* BEGIN Collected data *
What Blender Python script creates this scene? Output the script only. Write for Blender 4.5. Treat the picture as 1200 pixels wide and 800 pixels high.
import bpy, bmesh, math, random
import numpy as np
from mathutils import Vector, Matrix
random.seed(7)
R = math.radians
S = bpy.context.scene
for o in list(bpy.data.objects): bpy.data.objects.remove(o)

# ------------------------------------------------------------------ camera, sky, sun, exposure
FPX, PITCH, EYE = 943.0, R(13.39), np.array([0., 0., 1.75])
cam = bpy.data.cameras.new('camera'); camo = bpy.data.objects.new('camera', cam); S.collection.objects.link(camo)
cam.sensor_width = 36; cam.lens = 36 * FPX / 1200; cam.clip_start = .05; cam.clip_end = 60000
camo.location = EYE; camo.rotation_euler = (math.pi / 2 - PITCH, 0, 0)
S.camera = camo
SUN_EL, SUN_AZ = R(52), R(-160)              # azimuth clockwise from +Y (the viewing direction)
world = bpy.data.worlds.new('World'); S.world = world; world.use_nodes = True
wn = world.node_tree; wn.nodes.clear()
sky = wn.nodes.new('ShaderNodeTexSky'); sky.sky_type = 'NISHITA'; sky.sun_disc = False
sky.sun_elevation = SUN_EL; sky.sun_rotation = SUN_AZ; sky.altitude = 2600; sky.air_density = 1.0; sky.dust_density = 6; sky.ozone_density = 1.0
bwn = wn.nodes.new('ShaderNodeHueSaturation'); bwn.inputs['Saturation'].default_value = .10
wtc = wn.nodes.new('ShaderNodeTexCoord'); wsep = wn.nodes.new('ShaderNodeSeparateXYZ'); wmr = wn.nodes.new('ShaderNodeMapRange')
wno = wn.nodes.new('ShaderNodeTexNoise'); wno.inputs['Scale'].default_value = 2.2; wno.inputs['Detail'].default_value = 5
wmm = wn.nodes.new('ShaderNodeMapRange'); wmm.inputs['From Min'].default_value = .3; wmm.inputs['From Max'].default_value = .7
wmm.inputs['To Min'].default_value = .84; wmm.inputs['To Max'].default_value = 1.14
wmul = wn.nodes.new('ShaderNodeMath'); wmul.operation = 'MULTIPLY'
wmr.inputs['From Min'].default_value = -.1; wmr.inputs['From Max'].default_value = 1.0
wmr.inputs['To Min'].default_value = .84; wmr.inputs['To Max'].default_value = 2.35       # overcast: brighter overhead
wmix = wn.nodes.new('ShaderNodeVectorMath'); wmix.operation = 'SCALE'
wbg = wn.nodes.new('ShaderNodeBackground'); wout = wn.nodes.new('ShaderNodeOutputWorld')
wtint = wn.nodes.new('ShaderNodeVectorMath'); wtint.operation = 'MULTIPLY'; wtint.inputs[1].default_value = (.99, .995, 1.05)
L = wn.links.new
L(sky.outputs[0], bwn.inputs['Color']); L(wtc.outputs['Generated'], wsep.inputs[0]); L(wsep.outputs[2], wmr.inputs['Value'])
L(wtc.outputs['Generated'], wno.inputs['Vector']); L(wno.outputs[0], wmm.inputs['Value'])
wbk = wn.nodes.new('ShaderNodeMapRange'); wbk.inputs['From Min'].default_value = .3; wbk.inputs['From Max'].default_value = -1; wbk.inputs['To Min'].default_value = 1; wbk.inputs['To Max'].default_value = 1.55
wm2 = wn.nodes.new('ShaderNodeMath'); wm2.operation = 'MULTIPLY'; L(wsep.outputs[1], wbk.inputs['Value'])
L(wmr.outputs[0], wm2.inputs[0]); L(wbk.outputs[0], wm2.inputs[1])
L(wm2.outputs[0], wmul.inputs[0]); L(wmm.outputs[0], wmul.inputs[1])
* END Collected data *
Exactly repeat the lines running from the top of the listing to the line bearing "for o in list(bpy.data.objects): bpy.data.objects.remove(o)", both of those lines included, and only them.

● Written answer
What Blender Python script creates this scene? Output the script only. Write for Blender 4.5. Treat the picture as 1200 pixels wide and 800 pixels high.
import bpy, bmesh, math, random
import numpy as np
from mathutils import Vector, Matrix
random.seed(7)
R = math.radians
S = bpy.context.scene
for o in list(bpy.data.objects): bpy.data.objects.remove(o)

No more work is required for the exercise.